### Task to carry out
Pick out the lines containing "scene".

___ Data shown

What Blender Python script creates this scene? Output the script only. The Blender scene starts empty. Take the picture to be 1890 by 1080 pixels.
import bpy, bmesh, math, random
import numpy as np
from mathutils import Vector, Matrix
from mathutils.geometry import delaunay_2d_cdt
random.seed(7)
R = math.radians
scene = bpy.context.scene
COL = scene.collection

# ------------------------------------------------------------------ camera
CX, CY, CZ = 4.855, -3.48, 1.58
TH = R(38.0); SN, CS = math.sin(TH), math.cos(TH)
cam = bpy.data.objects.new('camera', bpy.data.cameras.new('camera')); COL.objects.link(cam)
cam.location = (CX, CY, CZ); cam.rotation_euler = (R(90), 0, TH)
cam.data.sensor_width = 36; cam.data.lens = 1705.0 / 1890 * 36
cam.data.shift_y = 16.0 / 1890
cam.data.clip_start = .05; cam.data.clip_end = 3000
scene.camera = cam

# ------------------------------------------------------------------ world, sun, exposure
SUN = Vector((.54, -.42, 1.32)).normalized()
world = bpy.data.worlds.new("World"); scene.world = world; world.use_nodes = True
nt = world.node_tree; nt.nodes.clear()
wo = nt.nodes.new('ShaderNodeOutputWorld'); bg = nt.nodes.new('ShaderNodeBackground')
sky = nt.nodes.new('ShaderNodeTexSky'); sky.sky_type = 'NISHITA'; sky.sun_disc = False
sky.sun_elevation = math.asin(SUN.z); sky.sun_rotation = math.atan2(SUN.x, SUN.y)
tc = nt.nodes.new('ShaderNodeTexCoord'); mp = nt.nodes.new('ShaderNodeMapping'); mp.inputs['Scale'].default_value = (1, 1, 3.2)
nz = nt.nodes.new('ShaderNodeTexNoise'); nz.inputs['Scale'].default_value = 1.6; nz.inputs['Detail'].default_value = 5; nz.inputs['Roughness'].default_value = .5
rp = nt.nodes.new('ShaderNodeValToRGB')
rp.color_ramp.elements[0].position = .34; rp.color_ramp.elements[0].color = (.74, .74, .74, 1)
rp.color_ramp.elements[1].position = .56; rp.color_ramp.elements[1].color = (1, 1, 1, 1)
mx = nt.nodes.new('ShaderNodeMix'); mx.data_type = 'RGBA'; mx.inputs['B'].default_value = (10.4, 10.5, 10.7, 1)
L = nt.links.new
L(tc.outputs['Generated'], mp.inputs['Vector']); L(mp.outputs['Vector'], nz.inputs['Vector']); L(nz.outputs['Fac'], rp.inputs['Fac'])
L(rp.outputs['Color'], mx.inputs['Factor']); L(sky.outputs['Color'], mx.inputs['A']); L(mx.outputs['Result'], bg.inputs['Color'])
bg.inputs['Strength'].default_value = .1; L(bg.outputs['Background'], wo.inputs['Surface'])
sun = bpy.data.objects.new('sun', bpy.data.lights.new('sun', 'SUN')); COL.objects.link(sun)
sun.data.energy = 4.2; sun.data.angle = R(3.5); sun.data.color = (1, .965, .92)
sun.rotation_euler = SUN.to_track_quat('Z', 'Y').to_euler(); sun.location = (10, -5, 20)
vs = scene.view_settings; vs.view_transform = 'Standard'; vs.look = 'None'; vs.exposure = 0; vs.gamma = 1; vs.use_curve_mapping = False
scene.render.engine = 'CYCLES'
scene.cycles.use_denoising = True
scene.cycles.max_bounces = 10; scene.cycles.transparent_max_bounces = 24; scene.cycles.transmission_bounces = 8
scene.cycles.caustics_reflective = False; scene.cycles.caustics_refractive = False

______

### Full solution
What Blender Python script creates this scene? Output the script only. The Blender scene starts empty. Take the picture to be 1890 by 1080 pixels.
scene = bpy.context.scene
COL = scene.collection
scene.camera = cam
world = bpy.data.worlds.new("World"); scene.world = world; world.use_nodes = True
vs = scene.view_settings; vs.view_transform = 'Standard'; vs.look = 'None'; vs.exposure = 0; vs.gamma = 1; vs.use_curve_mapping = False
scene.render.engine = 'CYCLES'
scene.cycles.use_denoising = True
scene.cycles.max_bounces = 10; scene.cycles.transparent_max_bounces = 24; scene.cycles.transmission_bounces = 8
scene.cycles.caustics_reflective = False; scene.cycles.caustics_refractive = False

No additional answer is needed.